Today we take for granted the idea that dinosaurs once roamed the earth. But two hundred years ago, the very concept of an extinct species did not exist. When an English scientist proposed in 1841 that Dino Saurs ("terrible lizards") had come and gone, it was only a theory, a new way of explaining the "dragon" and "giant" bones scattered across the globe. But when proof turned up seventeen years later, it was not only incontrovertible; it was massive.

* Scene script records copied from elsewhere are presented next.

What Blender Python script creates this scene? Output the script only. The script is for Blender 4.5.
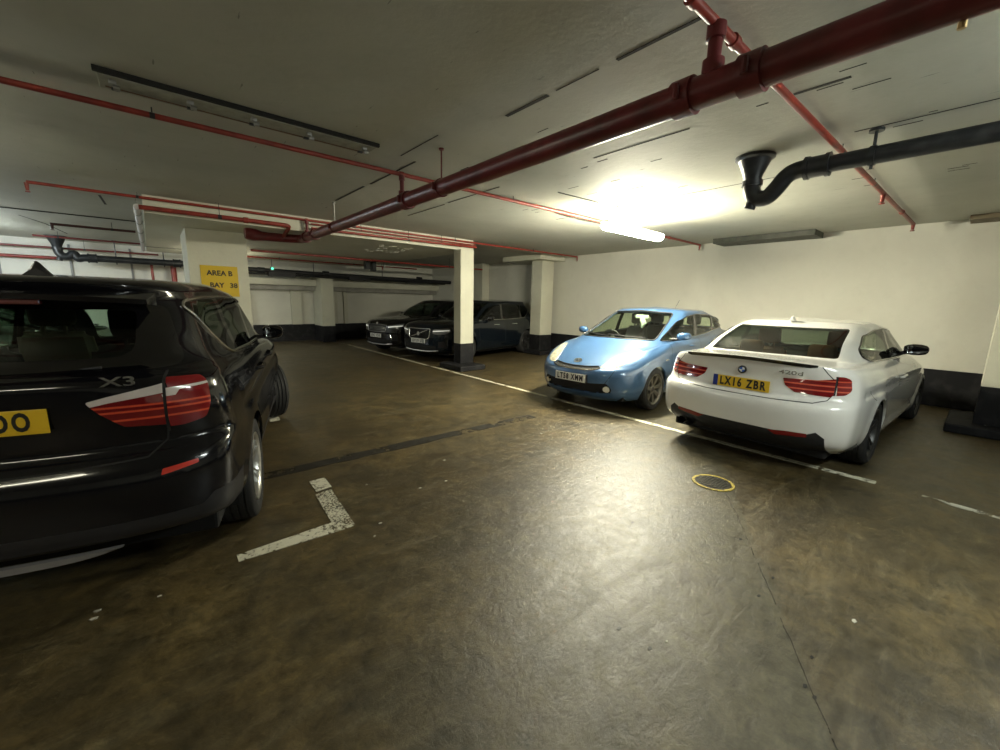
import bpy, bmesh, math, random
import numpy as np
from mathutils import Vector, Matrix
from mathutils.bvhtree import BVHTree
for o in list(bpy.data.objects): bpy.data.objects.remove(o)
C = bpy.context.scene.collection
R = math.radians
random.seed(7); RNG = np.random.RandomState(5)

# ------------------------------------------------------------------ camera (fitted to the vanishing points of the room)
CAM_H = 1.58; FPX = 405.845
def _n(v): v = np.array(v, float); return v/np.linalg.norm(v)
_d1 = _n((-350, 80, -FPX)); _d2 = _n((485, 63, -FPX)); _z = np.cross(_d2, _d1)
_M = np.array([_d2, _d1, _z])
cd = bpy.data.cameras.new('camera'); cam = bpy.data.objects.new('camera', cd); C.objects.link(cam)
cd.sensor_width = 36; cd.lens = FPX/1000*36; cd.clip_start = 0.02
mw = Matrix([[*_M[0], 0], [*_M[1], 0], [*_M[2], CAM_H], [0, 0, 0, 1]])
cam.matrix_world = mw
sc = bpy.context.scene; sc.camera = cam
sc.view_settings.view_transform = 'Standard'; sc.view_settings.look = 'None'
sc.view_settings.gamma = 1; sc.view_settings.use_curve_mapping = False
sc.view_settings.exposure = 1.6
# world: a dim skylight that hardly reaches the basement
w = bpy.data.worlds.new('world'); sc.world = w; w.use_nodes = True
w.node_tree.nodes['Background'].inputs[0].default_value = (.8, .85, 1, 1)
w.node_tree.nodes['Background'].inputs[1].default_value = .02
LAMP_E = 140.0        # emission of a fluorescent diffuser
LAMP_COL = (1.0, .95, .74)

# ------------------------------------------------------------------ materials
MATS = {}
def mat(name, col=(.5, .5, .5), rough=.5, metal=0., coat=0., emit=None, es=0., trans=None, spec=.5, noise=None, bump=None, aniso=None, sheen=None):
    if name in MATS: return MATS[name]
    m = bpy.data.materials.new(name); m.use_nodes = True; MATS[name] = m
    nt = m.node_tree; b = nt.nodes['Principled BSDF']
    b.inputs['Base Color'].default_value = (*col, 1); b.inputs['Roughness'].default_value = rough
    b.inputs['Metallic'].default_value = metal; b.inputs['Coat Weight'].default_value = coat
    b.inputs['Coat Roughness'].default_value = .03; b.inputs['Specular IOR Level'].default_value = spec
    if emit: b.inputs['Emission Color'].default_value = (*emit, 1); b.inputs['Emission Strength'].default_value = es
    tc = nt.nodes.new('ShaderNodeTexCoord')
    if noise:   # (scale, second colour, low, high)
        n = nt.nodes.new('ShaderNodeTexNoise'); n.inputs['Scale'].default_value = noise[0]; n.inputs['Detail'].default_value = 6
        nt.links.new(tc.outputs['Object'], n.inputs['Vector'])
        r = nt.nodes.new('ShaderNodeMapRange'); r.inputs[1].default_value = noise[2]; r.inputs[2].default_value = noise[3]
        nt.links.new(n.outputs[0], r.inputs[0])
        x = nt.nodes.new('ShaderNodeMix'); x.data_type = 'RGBA'
        x.inputs[6].default_value = (*col, 1); x.inputs[7].default_value = (*noise[1], 1)
        nt.links.new(r.outputs[0], x.inputs[0]); nt.links.new(x.outputs[2], b.inputs['Base Color'])
    if bump:    # (scale, strength)
        n = nt.nodes.new('ShaderNodeTexNoise'); n.inputs['Scale'].default_value = bump[0]; n.inputs['Detail'].default_value = 5
        nt.links.new(tc.outputs['Object'], n.inputs['Vector'])
        bu = nt.nodes.new('ShaderNodeBump'); bu.inputs['Strength'].default_value = bump[1]; bu.inputs['Distance'].default_value = .01
        nt.links.new(n.outputs[0], bu.inputs['Height']); nt.links.new(bu.outputs[0], b.inputs['Normal'])
    return m
def glass_mat(name, tint=(.35, .42, .38), refl=1.45):
    if name in MATS: return MATS[name]
    m = bpy.data.materials.new(name); m.use_nodes = True; MATS[name] = m
    nt = m.node_tree; nt.nodes.remove(nt.nodes['Principled BSDF']); out = nt.nodes['Material Output']
    t = nt.nodes.new('ShaderNodeBsdfTransparent'); t.inputs[0].default_value = (*tint, 1)
    g = nt.nodes.new('ShaderNodeBsdfGlossy'); g.inputs['Roughness'].default_value = .02
    ge = nt.nodes.new('ShaderNodeNewGeometry'); d = nt.nodes.new('ShaderNodeVectorMath'); d.operation = 'DOT_PRODUCT'
    nt.links.new(ge.outputs['Normal'], d.inputs[0]); nt.links.new(ge.outputs['Incoming'], d.inputs[1]); prev = d.outputs['Value']
    for op, val in (('ABSOLUTE', 0), ('SUBTRACT', 1), ('POWER', 5), ('MULTIPLY', .9), ('ADD', .045)):   # Schlick reflectance, the same from both sides
        f = nt.nodes.new('ShaderNodeMath'); f.operation = op
        if op == 'SUBTRACT': f.inputs[0].default_value = 1; nt.links.new(prev, f.inputs[1])
        else: nt.links.new(prev, f.inputs[0]); f.inputs[1].default_value = val
        prev = f.outputs[0]
    x = nt.nodes.new('ShaderNodeMixShader')
    nt.links.new(f.outputs[0], x.inputs[0]); nt.links.new(t.outputs[0], x.inputs[1]); nt.links.new(g.outputs[0], x.inputs[2])
    nt.links.new(x.outputs[0], out.inputs[0]); return m

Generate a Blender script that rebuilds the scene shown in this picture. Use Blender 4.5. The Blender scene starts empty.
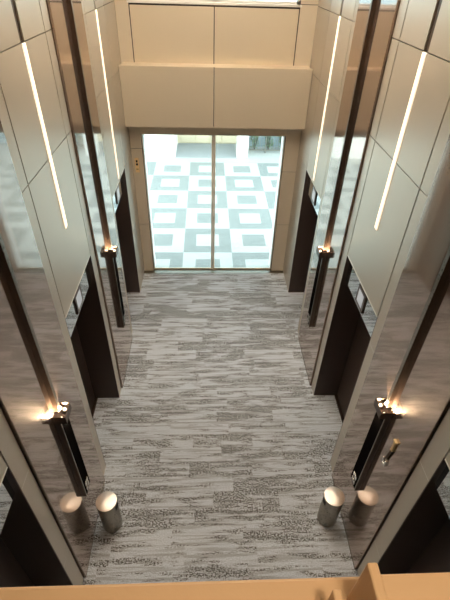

Tooth and Claw tells the story of the feverish race between two brilliant, driven, and insanely competitive scientists--Edward Drinker Cope and Othniel Charles Marsh--to uncover more and more monstrous fossils in the newly opened Wild West. Between them, they discovered dozens of major dinosaur species and established the new discipline of paleontology in America. But their bitter thirty-year rivalry--a "war" waged on wild plains and mountains, in tabloid newsprint, and in Congress--dramatically wrecked their professional and private lives even as it brought alive for the public a vanished prehistoric world.
PUBLISHERS WEEKLY
The title of this account aptly references both the breakthrough discoveries and the obsessive rivalry between two 19th-century American paleontologists. Born into a Quaker family in Philadelphia, Edward Cope was a self-taught prodigy with a passion for the natural sciences. While traveling in Europe, Cope met Othniel Charles Marsh, who would become Yale's first professor of paleontology, and the two bonded over their shared ambition before "the blade of rivalry" severed their friendship. Noyes (The Magician and the Spirits) provides a snappily written account of the equally indomitable scientists' frenzied race to be the first to locate, excavate, and assemble dinosaur bones and name species. Laced with jealousy, betrayal, sabotage, and revenge, this quest brings them to various sites as their professional and personal enmity plays out in the press. The author provides insight into the rivals' outsize personalities and casts their story against the volatile political, territorial, and economic landscapes of the era. Still, while she acknowledges that white Americans were then conducting an "attack on the Plains Indians' way of life," her language veers into bias in places, generalizing the Crow as "congenial" and "peaceful" and some lands as "unknown terrain." Sidebars and cameos give the book additional historical context. Ages 10 up.